Dodd gives us resolution authority and consumer protection. Brown-Kaufman gives us size limitation. The Agricultural committee gave us derivative regulation. Sum these up and we have a good start on the long road back towards banking stability. We still need international coordination, but that will be more easily attained once we appear to be serious in our efforts to fix the crisis in American capitalism.

There has been much talk of the need to re-esatblish America’s good name in the world. That talk is usually in the context of the damage wrought by the Bush foreign policy. But just as damaging has been the collapse of the respect for our business acumen. Our banks have been exposed and along with them the seamy side of our economic model. Outright greed motivated the crash. Untrammeled hunger for profit led the banks to forget how to be banks. We need to replace that ethic with a more durable one that is not so relentlessly exploitive of the American and worldwide public. We need to save American capitalism from itself. That requires drastic and painful action. It means imposing our will on the banks.

After all our banks caused the recession. They ought to pay for its clean up. We need to make our banks safe again.

Support “SAFE” banking.

Addendum:

For those of you keeping score, there is another amendment floating about that deserves to make it into the final legislation: the Merkley-Levin proposal to enshrine the Volcker rule into law. This would force the separation of main street style banking from the casino style pseudo-banking so beloved of Goldman and the others. In effect it would re-institute the old Glass-Steagall Act that helped keep banking relatively stable for about seventy years.

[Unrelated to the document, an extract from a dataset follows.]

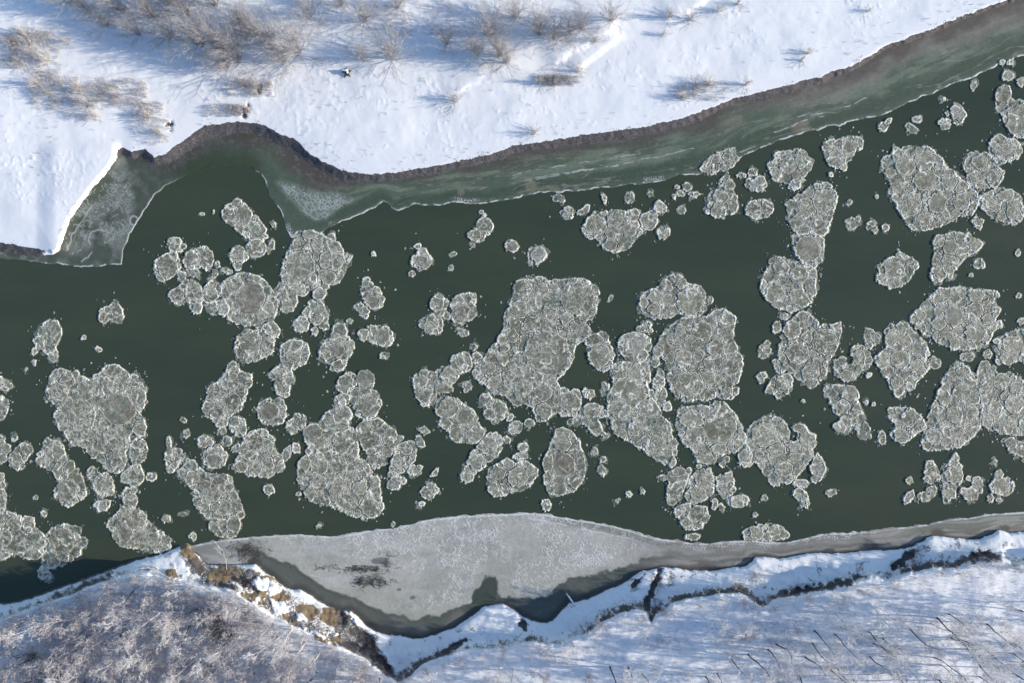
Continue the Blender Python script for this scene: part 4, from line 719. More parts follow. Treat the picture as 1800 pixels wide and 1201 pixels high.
W_SHEET = pts("-90,412 -40,420 0,426 60,434 95,438 103,420 110,400 124,372 138,352 160,325 185,295 200,262 225,262 255,260 272,274 300,262 335,235 370,217 420,213 452,216 452,296 425,292 385,294 345,302 312,316 290,328 275,340 262,355 252,370 248,380 235,400 226,417 220,430 216,450 214,464 170,468 140,471 120,466 85,463 40,458 0,453 -90,450")
def paint_west(X, Y, sd):
    n = fbm(X, Y, 30, 521, 4); f = fbm(X, Y, 9, 522, 3)
    dl = dist_line(X, Y, NORTH_EDGE[2:iA + 2], False)
    c = col((.109, .124, .116), X)
    c = blend(c, (.155, .178, .167), smooth(.5, .7, n))
    mid = smooth(270, 330, Y) * smooth(450, 400, Y) * smooth(250, 215, X)
    wl, _ = worley(X + 8 * n, Y + 8 * f, 5.5, 523)
    c = blend(c, (.051, .073, .059), smooth(.52, .42, n) * .6)
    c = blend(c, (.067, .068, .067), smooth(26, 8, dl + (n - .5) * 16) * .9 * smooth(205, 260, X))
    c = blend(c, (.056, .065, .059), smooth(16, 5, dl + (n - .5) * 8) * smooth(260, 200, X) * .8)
    far = smooth(250, 330, X)
    c = blend(c, (.056, .084, .065), far * smooth(18, 50, dl))
    c = blend(c, (.081, .078, .081), smooth(100, 60, X) * smooth(448, 438, Y))
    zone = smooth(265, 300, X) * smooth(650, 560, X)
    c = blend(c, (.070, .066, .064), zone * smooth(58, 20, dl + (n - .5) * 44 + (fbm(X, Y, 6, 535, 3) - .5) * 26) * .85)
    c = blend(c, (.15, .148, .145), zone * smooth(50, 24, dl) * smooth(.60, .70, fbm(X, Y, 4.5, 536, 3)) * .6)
    c = blend(c, (.046, .062, .040), smooth(295, 330, X) * smooth(470, 445, X) * smooth(34, 2, sd + (n - .5) * 22))
    c[..., 2] *= .9
    c = c * (.80 + .40 * f)[..., None]
    fr = np.maximum(strokes(X, Y, 8, 528, .6) * smooth(.48, .6, f), strokes(X, Y, 5, 529, .5) * smooth(.5, .62, n)) * .42 * mid
    strand = np.abs(fbm(X + Y * .6, (Y - X * 1.3) * .2, 14, 526, 3) - .5)
    fr = np.maximum(fr, np.exp(-(strand / .012) ** 2) * smooth(.42, .6, n) * .4 * smooth(285, 320, Y) * smooth(250, 220, X))
    edge = np.exp(-((sd - 1.3) / 1.1) ** 2) * smooth(212, 222, X + (Y - 440) * .3) * smooth(330, 240, X)
    edge = np.maximum(edge, np.exp(-((sd - 1.3) / 1.1) ** 2) * smooth(455, 465, Y) * smooth(.45, .6, f))
    for R in (pts("117,440 124,425 128,412 140,395 150,378 160,365"), pts("158,430 156,418 160,408 172,404 185,406"), pts("143,460 155,452 160,444")):
        fr = np.maximum(fr, np.exp(-(dist_line(X + 6 * (f - .5), Y, R, False) / 1.1) ** 2) * .55)
    d = np.hypot((X - 235) / 7, (Y - 388) / 8); fr = np.maximum(fr, np.exp(-((d - 1) / .18) ** 2) * .6)
    fr = np.clip(np.maximum(fr, edge * .85), 0, 1)
    c = blend(c, (.620, .650, .660), fr)
    return .03 + .012 * n + .06 * fr, c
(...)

Also: the White House and representatives from the House are urging Dodd not to compromise. They see the political virtue in forcing the GOP to come clean and decide whether it wants to support Main Street or Wall Street. The downside to this hard nosed position is that it opens up the possibility of a filibuster. That eventuality is receding quickly, though, as more and more GOP Senators run away from publicly supporting Wall Street.